• _DO THIS_: Please return the full listing below without altering anything.

• _COLLECTED DATA_:
★ ★ ★

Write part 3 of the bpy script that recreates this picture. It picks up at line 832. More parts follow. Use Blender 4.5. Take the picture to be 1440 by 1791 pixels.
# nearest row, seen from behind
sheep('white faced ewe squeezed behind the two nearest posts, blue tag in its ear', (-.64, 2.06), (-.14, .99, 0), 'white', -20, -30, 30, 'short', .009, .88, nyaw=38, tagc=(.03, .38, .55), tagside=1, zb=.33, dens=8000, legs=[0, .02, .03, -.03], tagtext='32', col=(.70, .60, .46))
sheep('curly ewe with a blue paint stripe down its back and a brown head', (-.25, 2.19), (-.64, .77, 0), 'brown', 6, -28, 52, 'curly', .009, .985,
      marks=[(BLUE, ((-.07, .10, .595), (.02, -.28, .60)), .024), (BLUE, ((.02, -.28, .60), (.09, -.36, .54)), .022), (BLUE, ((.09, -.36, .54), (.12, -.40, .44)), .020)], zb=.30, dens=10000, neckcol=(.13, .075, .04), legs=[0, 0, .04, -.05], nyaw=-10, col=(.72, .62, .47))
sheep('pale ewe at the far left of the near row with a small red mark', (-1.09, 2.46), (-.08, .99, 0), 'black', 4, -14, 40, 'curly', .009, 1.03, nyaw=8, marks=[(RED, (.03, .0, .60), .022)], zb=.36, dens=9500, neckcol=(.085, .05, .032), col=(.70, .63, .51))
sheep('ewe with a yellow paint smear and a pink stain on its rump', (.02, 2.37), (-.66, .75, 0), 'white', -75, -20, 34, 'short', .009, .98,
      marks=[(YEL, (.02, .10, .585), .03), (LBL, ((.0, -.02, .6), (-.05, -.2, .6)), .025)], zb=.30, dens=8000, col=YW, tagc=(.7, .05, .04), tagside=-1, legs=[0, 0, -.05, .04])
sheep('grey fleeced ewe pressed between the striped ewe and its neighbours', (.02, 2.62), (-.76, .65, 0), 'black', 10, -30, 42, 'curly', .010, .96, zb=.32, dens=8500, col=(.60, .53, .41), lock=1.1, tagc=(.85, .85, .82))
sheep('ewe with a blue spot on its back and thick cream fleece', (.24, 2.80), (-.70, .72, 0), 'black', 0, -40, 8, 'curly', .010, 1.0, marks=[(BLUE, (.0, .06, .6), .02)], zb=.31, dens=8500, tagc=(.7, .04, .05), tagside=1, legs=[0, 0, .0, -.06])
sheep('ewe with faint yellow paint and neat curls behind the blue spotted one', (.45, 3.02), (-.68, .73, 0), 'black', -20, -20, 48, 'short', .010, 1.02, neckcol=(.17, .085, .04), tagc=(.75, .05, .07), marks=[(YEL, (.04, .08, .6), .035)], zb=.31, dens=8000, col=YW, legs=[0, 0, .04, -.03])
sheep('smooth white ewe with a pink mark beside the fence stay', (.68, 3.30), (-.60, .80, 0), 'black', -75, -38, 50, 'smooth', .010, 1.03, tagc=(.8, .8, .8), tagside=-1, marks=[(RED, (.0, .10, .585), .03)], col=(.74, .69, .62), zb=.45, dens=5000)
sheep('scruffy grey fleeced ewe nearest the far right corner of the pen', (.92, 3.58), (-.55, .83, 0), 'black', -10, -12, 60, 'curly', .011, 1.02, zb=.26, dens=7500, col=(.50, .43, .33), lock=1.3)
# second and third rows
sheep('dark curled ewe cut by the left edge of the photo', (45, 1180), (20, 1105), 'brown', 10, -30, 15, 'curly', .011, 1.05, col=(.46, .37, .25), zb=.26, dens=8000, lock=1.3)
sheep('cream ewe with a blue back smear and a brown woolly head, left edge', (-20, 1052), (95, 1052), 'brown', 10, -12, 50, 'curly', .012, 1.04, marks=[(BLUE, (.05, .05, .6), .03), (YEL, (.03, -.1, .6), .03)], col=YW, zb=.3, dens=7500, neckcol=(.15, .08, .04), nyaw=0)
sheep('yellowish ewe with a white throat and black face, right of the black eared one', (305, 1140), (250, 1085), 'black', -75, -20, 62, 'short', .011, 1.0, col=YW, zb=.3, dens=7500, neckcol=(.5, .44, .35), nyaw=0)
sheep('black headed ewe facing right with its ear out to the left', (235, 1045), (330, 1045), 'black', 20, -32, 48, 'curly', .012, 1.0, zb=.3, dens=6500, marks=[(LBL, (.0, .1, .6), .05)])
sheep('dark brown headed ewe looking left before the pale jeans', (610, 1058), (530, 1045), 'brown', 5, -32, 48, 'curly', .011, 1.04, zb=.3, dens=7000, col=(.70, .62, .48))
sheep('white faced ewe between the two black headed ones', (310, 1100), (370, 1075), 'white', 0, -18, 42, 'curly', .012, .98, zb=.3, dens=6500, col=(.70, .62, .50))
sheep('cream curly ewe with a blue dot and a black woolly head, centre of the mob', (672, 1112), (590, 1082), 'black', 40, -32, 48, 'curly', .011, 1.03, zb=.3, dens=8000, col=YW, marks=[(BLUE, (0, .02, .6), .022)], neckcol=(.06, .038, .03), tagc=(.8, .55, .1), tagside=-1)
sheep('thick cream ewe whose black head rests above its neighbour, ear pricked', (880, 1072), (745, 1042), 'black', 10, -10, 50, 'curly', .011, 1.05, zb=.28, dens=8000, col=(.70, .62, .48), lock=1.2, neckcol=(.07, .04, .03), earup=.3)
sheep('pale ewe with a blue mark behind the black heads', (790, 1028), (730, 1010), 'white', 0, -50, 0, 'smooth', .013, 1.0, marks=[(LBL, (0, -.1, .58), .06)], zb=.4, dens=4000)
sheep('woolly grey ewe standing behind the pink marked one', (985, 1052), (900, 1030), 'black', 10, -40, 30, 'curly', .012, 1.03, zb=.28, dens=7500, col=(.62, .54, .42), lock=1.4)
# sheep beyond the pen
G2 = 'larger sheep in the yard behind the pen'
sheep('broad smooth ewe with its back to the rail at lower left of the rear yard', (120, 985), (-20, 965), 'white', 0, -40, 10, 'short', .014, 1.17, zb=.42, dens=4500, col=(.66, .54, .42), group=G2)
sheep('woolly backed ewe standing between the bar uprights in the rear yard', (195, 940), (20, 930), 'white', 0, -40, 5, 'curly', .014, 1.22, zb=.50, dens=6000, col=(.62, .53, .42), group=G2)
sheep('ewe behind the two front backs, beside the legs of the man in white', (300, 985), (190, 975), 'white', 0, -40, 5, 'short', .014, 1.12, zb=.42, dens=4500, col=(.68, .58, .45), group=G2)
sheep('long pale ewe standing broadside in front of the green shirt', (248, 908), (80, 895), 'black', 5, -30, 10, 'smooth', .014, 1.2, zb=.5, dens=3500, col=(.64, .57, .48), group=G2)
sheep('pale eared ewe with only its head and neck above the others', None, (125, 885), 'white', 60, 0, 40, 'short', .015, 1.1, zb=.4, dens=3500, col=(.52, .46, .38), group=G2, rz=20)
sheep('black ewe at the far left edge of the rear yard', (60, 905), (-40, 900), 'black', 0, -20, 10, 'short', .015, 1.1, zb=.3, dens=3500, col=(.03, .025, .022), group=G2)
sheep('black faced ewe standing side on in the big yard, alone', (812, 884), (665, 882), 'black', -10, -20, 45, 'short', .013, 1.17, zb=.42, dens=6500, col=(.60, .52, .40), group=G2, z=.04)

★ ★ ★

• _FINAL RESULT_:
Write part 3 of the bpy script that recreates this picture. It picks up at line 832. More parts follow. Use Blender 4.5. Take the picture to be 1440 by 1791 pixels.
# nearest row, seen from behind
sheep('white faced ewe squeezed behind the two nearest posts, blue tag in its ear', (-.64, 2.06), (-.14, .99, 0), 'white', -20, -30, 30, 'short', .009, .88, nyaw=38, tagc=(.03, .38, .55), tagside=1, zb=.33, dens=8000, legs=[0, .02, .03, -.03], tagtext='32', col=(.70, .60, .46))
sheep('curly ewe with a blue paint stripe down its back and a brown head', (-.25, 2.19), (-.64, .77, 0), 'brown', 6, -28, 52, 'curly', .009, .985,
      marks=[(BLUE, ((-.07, .10, .595), (.02, -.28, .60)), .024), (BLUE, ((.02, -.28, .60), (.09, -.36, .54)), .022), (BLUE, ((.09, -.36, .54), (.12, -.40, .44)), .020)], zb=.30, dens=10000, neckcol=(.13, .075, .04), legs=[0, 0, .04, -.05], nyaw=-10, col=(.72, .62, .47))
sheep('pale ewe at the far left of the near row with a small red mark', (-1.09, 2.46), (-.08, .99, 0), 'black', 4, -14, 40, 'curly', .009, 1.03, nyaw=8, marks=[(RED, (.03, .0, .60), .022)], zb=.36, dens=9500, neckcol=(.085, .05, .032), col=(.70, .63, .51))
sheep('ewe with a yellow paint smear and a pink stain on its rump', (.02, 2.37), (-.66, .75, 0), 'white', -75, -20, 34, 'short', .009, .98,
      marks=[(YEL, (.02, .10, .585), .03), (LBL, ((.0, -.02, .6), (-.05, -.2, .6)), .025)], zb=.30, dens=8000, col=YW, tagc=(.7, .05, .04), tagside=-1, legs=[0, 0, -.05, .04])
sheep('grey fleeced ewe pressed between the striped ewe and its neighbours', (.02, 2.62), (-.76, .65, 0), 'black', 10, -30, 42, 'curly', .010, .96, zb=.32, dens=8500, col=(.60, .53, .41), lock=1.1, tagc=(.85, .85, .82))
sheep('ewe with a blue spot on its back and thick cream fleece', (.24, 2.80), (-.70, .72, 0), 'black', 0, -40, 8, 'curly', .010, 1.0, marks=[(BLUE, (.0, .06, .6), .02)], zb=.31, dens=8500, tagc=(.7, .04, .05), tagside=1, legs=[0, 0, .0, -.06])
sheep('ewe with faint yellow paint and neat curls behind the blue spotted one', (.45, 3.02), (-.68, .73, 0), 'black', -20, -20, 48, 'short', .010, 1.02, neckcol=(.17, .085, .04), tagc=(.75, .05, .07), marks=[(YEL, (.04, .08, .6), .035)], zb=.31, dens=8000, col=YW, legs=[0, 0, .04, -.03])
sheep('smooth white ewe with a pink mark beside the fence stay', (.68, 3.30), (-.60, .80, 0), 'black', -75, -38, 50, 'smooth', .010, 1.03, tagc=(.8, .8, .8), tagside=-1, marks=[(RED, (.0, .10, .585), .03)], col=(.74, .69, .62), zb=.45, dens=5000)
sheep('scruffy grey fleeced ewe nearest the far right corner of the pen', (.92, 3.58), (-.55, .83, 0), 'black', -10, -12, 60, 'curly', .011, 1.02, zb=.26, dens=7500, col=(.50, .43, .33), lock=1.3)
# second and third rows
sheep('dark curled ewe cut by the left edge of the photo', (45, 1180), (20, 1105), 'brown', 10, -30, 15, 'curly', .011, 1.05, col=(.46, .37, .25), zb=.26, dens=8000, lock=1.3)
sheep('cream ewe with a blue back smear and a brown woolly head, left edge', (-20, 1052), (95, 1052), 'brown', 10, -12, 50, 'curly', .012, 1.04, marks=[(BLUE, (.05, .05, .6), .03), (YEL, (.03, -.1, .6), .03)], col=YW, zb=.3, dens=7500, neckcol=(.15, .08, .04), nyaw=0)
sheep('yellowish ewe with a white throat and black face, right of the black eared one', (305, 1140), (250, 1085), 'black', -75, -20, 62, 'short', .011, 1.0, col=YW, zb=.3, dens=7500, neckcol=(.5, .44, .35), nyaw=0)
sheep('black headed ewe facing right with its ear out to the left', (235, 1045), (330, 1045), 'black', 20, -32, 48, 'curly', .012, 1.0, zb=.3, dens=6500, marks=[(LBL, (.0, .1, .6), .05)])
sheep('dark brown headed ewe looking left before the pale jeans', (610, 1058), (530, 1045), 'brown', 5, -32, 48, 'curly', .011, 1.04, zb=.3, dens=7000, col=(.70, .62, .48))
sheep('white faced ewe between the two black headed ones', (310, 1100), (370, 1075), 'white', 0, -18, 42, 'curly', .012, .98, zb=.3, dens=6500, col=(.70, .62, .50))
sheep('cream curly ewe with a blue dot and a black woolly head, centre of the mob', (672, 1112), (590, 1082), 'black', 40, -32, 48, 'curly', .011, 1.03, zb=.3, dens=8000, col=YW, marks=[(BLUE, (0, .02, .6), .022)], neckcol=(.06, .038, .03), tagc=(.8, .55, .1), tagside=-1)
sheep('thick cream ewe whose black head rests above its neighbour, ear pricked', (880, 1072), (745, 1042), 'black', 10, -10, 50, 'curly', .011, 1.05, zb=.28, dens=8000, col=(.70, .62, .48), lock=1.2, neckcol=(.07, .04, .03), earup=.3)
sheep('pale ewe with a blue mark behind the black heads', (790, 1028), (730, 1010), 'white', 0, -50, 0, 'smooth', .013, 1.0, marks=[(LBL, (0, -.1, .58), .06)], zb=.4, dens=4000)
sheep('woolly grey ewe standing behind the pink marked one', (985, 1052), (900, 1030), 'black', 10, -40, 30, 'curly', .012, 1.03, zb=.28, dens=7500, col=(.62, .54, .42), lock=1.4)
# sheep beyond the pen
G2 = 'larger sheep in the yard behind the pen'
sheep('broad smooth ewe with its back to the rail at lower left of the rear yard', (120, 985), (-20, 965), 'white', 0, -40, 10, 'short', .014, 1.17, zb=.42, dens=4500, col=(.66, .54, .42), group=G2)
sheep('woolly backed ewe standing between the bar uprights in the rear yard', (195, 940), (20, 930), 'white', 0, -40, 5, 'curly', .014, 1.22, zb=.50, dens=6000, col=(.62, .53, .42), group=G2)
sheep('ewe behind the two front backs, beside the legs of the man in white', (300, 985), (190, 975), 'white', 0, -40, 5, 'short', .014, 1.12, zb=.42, dens=4500, col=(.68, .58, .45), group=G2)
sheep('long pale ewe standing broadside in front of the green shirt', (248, 908), (80, 895), 'black', 5, -30, 10, 'smooth', .014, 1.2, zb=.5, dens=3500, col=(.64, .57, .48), group=G2)
sheep('pale eared ewe with only its head and neck above the others', None, (125, 885), 'white', 60, 0, 40, 'short', .015, 1.1, zb=.4, dens=3500, col=(.52, .46, .38), group=G2, rz=20)
sheep('black ewe at the far left edge of the rear yard', (60, 905), (-40, 900), 'black', 0, -20, 10, 'short', .015, 1.1, zb=.3, dens=3500, col=(.03, .025, .022), group=G2)
sheep('black faced ewe standing side on in the big yard, alone', (812, 884), (665, 882), 'black', -10, -20, 45, 'short', .013, 1.17, zb=.42, dens=6500, col=(.60, .52, .40), group=G2, z=.04)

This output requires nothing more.